[EXERCISE INPUTS]:
════════════════

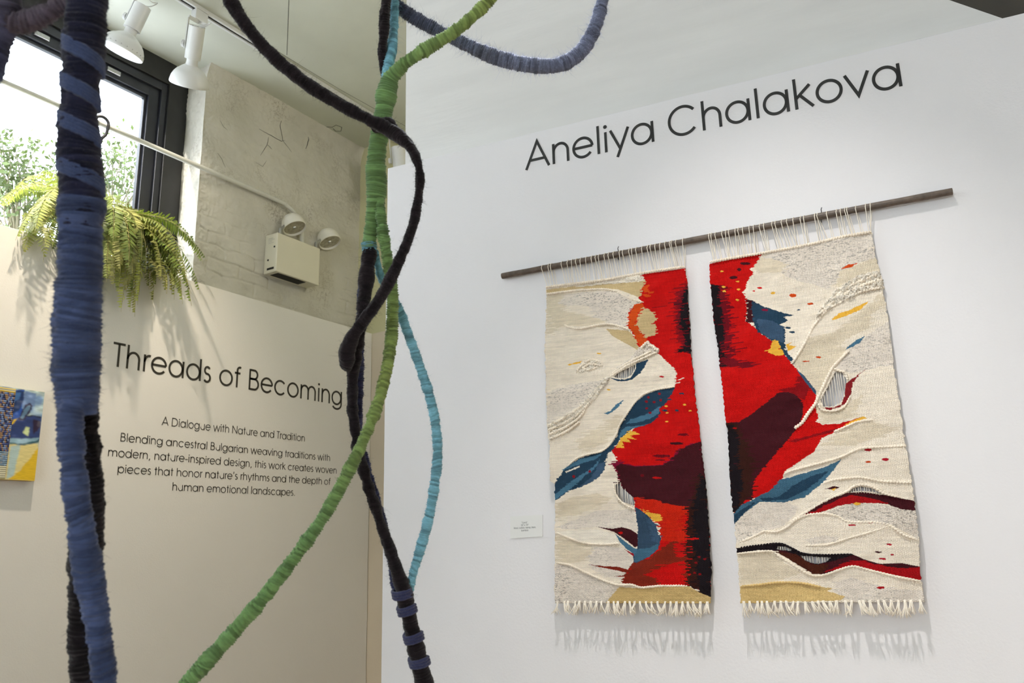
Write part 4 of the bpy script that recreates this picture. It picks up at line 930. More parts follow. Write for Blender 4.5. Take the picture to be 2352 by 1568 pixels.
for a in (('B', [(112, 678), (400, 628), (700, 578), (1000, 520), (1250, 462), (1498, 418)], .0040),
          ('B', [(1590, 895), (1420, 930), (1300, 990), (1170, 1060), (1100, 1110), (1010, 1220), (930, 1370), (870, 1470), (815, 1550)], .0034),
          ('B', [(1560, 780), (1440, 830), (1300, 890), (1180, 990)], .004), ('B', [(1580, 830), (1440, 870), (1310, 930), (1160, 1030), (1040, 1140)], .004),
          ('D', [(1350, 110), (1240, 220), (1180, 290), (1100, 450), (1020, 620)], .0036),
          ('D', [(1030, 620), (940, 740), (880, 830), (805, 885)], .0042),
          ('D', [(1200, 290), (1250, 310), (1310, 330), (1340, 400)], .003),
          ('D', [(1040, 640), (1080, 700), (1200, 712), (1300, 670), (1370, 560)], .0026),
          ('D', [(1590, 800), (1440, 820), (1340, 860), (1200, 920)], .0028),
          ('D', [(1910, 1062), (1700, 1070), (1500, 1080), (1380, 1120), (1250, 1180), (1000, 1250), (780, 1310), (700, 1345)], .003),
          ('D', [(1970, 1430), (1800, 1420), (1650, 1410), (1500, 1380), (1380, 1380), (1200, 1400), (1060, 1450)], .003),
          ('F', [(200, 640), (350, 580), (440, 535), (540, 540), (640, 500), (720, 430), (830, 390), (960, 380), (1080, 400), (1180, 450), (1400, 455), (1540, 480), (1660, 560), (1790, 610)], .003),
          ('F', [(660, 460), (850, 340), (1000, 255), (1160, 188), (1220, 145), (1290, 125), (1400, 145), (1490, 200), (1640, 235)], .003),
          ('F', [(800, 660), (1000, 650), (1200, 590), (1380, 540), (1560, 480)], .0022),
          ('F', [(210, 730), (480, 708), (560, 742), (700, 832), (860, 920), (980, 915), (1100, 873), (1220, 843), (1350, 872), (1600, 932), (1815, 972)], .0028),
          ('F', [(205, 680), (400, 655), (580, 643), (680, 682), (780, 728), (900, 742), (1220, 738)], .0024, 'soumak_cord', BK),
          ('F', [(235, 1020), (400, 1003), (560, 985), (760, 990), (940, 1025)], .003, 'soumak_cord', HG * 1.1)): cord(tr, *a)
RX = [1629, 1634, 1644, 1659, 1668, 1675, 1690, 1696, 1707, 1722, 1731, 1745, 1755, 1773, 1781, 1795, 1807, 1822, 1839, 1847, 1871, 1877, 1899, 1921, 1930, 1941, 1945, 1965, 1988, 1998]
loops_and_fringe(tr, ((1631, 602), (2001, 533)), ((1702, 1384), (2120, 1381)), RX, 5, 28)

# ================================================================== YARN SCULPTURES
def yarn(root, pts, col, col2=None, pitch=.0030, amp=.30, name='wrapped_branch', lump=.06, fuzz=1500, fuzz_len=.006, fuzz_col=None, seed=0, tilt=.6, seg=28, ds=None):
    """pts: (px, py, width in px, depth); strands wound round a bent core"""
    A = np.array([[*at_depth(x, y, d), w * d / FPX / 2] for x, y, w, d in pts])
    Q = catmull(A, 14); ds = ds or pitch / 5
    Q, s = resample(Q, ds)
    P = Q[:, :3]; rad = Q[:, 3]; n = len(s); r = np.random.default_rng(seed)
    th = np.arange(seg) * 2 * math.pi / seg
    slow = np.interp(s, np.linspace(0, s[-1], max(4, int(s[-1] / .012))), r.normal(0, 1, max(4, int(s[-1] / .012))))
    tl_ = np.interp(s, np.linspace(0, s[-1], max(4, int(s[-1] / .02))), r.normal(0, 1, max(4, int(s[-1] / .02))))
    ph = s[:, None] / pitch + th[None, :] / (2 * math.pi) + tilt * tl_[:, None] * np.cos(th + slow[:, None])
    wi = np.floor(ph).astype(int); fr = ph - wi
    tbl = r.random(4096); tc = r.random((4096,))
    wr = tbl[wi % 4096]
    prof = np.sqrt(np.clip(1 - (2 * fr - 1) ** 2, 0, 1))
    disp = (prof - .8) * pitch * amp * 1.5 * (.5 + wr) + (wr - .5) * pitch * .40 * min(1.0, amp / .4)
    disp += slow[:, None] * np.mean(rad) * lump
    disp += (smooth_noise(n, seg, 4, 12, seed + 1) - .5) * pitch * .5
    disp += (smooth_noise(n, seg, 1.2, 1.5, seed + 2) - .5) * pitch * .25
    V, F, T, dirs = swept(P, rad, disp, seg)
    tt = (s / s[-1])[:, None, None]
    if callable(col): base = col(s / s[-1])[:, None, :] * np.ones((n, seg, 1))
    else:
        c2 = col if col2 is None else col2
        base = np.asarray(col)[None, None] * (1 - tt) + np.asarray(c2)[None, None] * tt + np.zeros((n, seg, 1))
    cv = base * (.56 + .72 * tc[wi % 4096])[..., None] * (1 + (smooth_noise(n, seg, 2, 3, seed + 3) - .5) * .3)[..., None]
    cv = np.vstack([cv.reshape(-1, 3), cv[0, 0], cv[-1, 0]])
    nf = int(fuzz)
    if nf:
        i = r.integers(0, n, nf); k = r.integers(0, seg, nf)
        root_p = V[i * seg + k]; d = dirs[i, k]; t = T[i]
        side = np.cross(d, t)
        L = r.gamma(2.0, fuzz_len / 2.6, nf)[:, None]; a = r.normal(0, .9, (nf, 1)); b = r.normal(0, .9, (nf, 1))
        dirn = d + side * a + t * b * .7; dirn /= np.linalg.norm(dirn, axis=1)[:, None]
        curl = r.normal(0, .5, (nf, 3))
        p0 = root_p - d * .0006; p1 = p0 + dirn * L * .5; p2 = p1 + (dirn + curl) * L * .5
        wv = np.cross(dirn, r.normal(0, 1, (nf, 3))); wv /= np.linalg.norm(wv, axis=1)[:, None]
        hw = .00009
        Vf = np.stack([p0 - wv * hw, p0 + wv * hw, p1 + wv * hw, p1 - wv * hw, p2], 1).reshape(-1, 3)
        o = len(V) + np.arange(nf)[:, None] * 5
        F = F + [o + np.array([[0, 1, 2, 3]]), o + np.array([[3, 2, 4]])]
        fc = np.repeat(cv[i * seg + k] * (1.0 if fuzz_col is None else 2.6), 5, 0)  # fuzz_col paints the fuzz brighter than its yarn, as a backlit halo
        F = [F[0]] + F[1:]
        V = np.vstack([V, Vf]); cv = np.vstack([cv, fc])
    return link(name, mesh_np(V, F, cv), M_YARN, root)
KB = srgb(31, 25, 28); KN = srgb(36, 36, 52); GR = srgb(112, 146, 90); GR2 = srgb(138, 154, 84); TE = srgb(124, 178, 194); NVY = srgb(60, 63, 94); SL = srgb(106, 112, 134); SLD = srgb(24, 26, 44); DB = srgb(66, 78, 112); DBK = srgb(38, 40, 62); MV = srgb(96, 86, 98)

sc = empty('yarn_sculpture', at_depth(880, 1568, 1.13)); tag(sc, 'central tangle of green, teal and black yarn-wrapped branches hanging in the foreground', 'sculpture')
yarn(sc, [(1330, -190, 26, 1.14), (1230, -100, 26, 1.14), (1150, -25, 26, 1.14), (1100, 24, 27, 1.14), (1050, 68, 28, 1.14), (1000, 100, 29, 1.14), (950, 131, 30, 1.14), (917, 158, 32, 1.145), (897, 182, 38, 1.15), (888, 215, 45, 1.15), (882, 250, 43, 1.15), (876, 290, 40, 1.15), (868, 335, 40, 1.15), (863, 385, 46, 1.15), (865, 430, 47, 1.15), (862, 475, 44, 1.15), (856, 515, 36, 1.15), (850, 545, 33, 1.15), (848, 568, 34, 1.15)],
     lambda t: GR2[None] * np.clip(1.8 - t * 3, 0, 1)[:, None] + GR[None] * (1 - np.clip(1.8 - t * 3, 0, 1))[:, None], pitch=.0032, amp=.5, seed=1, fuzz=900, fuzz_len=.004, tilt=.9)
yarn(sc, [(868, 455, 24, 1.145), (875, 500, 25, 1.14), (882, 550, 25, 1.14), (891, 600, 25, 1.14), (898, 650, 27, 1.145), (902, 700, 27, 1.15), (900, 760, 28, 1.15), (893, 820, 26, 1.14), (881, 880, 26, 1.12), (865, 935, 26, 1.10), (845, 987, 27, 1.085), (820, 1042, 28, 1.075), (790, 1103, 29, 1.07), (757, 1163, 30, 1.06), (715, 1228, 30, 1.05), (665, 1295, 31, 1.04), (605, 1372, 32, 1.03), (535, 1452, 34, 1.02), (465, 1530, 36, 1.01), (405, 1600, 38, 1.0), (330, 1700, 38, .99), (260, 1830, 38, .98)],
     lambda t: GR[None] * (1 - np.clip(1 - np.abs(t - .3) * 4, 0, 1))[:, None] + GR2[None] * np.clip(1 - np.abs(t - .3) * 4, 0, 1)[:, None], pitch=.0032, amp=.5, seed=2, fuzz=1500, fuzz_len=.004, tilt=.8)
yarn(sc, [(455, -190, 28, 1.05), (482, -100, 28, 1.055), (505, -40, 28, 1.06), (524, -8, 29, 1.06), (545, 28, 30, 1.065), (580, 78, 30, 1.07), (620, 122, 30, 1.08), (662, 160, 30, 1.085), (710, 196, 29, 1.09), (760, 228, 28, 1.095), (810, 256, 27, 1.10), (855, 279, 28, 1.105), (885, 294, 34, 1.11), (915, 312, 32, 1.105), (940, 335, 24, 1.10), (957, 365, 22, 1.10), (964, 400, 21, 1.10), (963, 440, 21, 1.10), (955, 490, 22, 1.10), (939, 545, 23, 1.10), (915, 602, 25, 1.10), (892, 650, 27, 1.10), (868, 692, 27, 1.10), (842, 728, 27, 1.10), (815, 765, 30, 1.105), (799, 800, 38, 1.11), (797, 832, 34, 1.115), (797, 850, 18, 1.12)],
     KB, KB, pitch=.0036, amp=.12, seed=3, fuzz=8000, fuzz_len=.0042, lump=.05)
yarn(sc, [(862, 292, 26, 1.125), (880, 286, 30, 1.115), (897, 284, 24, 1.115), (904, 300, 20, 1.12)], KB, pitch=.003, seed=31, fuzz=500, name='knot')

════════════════

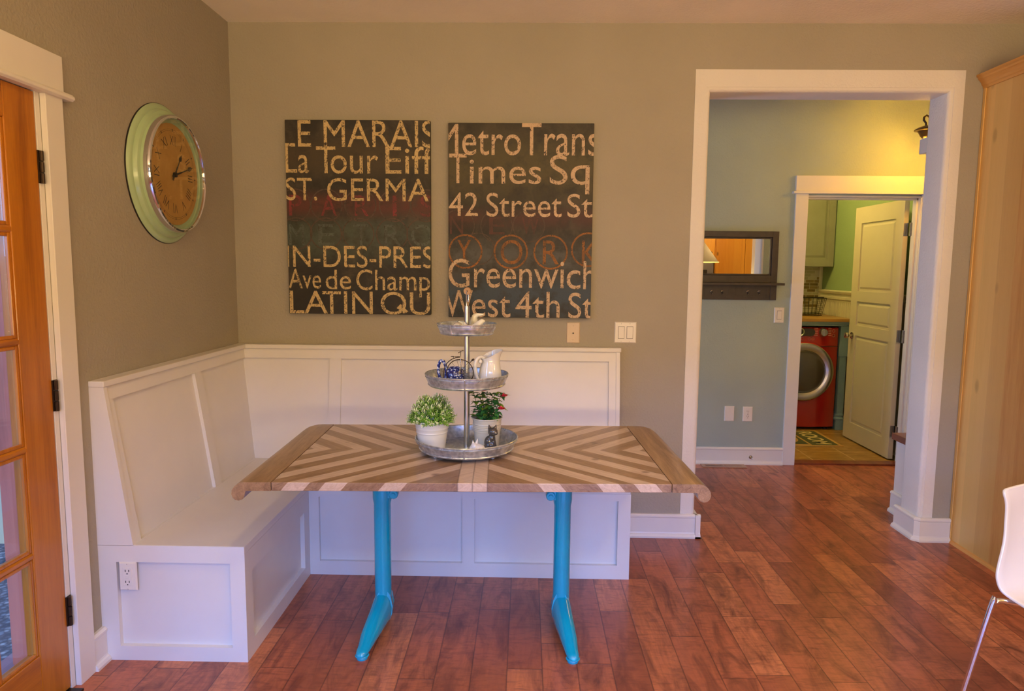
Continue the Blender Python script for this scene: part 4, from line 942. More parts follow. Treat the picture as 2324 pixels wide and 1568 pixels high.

════════════════

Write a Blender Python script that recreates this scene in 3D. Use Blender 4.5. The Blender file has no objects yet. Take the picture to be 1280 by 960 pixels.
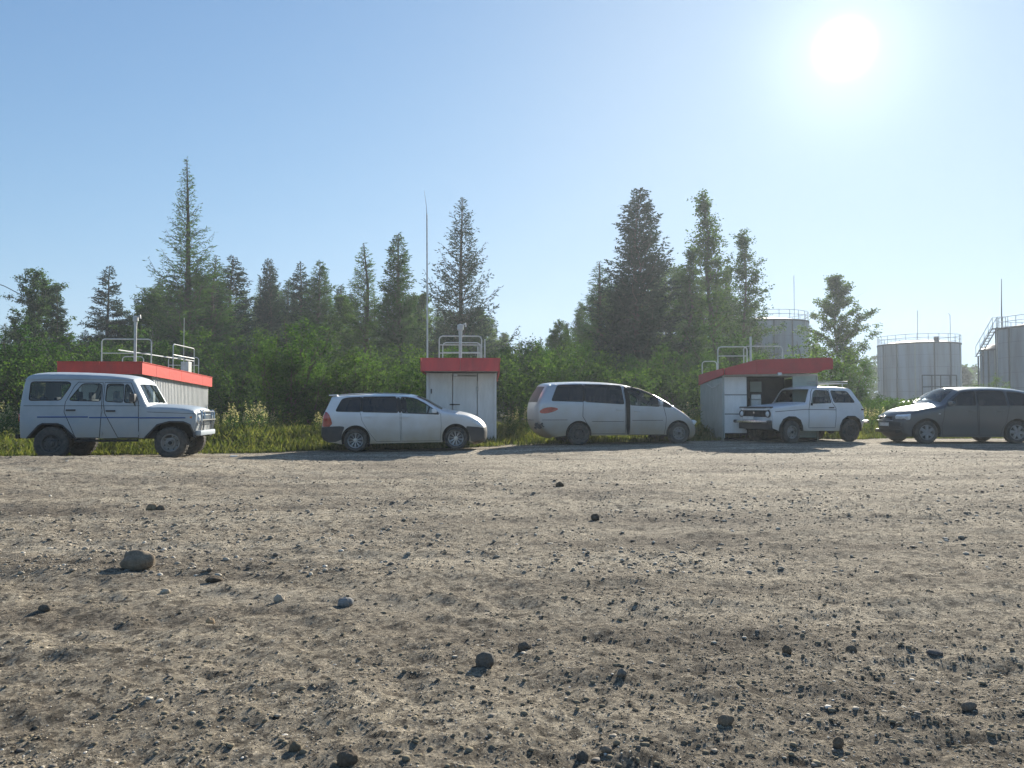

════════════════

[INSTRUCTIONS TO FOLLOW]: Reproduce every line from the entries that holds the word "parts".

[RESPONSE]:
Write part 4 of the bpy script that recreates this picture. It picks up at line 930. More parts follow. Write for Blender 4.5. Take the picture to be 2352 by 1568 pixels.
Continue the Blender Python script for this scene: part 4, from line 942. More parts follow. Treat the picture as 2324 pixels wide and 1568 pixels high.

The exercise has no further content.